I understand McDonnell’s dilemma here. It’s political more than good policy. A Republican candidate for elected office can’t talk about taxes in any other way than to refer to them as being automatically bad. Especially when that same Republican candidate is trying to use the tax issue to divert attention away from his real focal point in the social-policy arena as a budding social engineer.

It’s a shame, that. Good politics ends up getting in the way of good government.
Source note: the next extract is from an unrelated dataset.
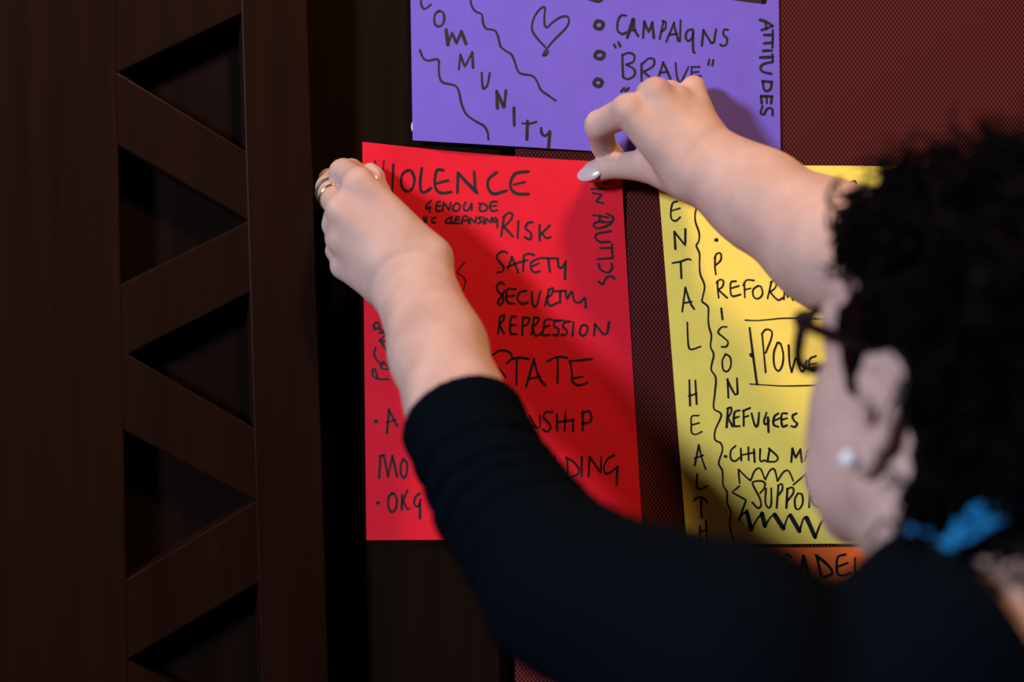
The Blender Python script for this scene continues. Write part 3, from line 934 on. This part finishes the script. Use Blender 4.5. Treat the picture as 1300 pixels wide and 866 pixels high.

“In one of those moments that I wish we would actually see more of up here on Capitol Hill, Democrats and Republicans in large numbers left their Ds and Rs at the door and put Virginia first. It was a hard vote, but people in both parties, in major numbers, stepped up. And what I find disappointing is that again Mr. McDonnell says it was not the right approach when if we hadn’t acted this way, Virginia’s budget would now look like California’s,” Warner said.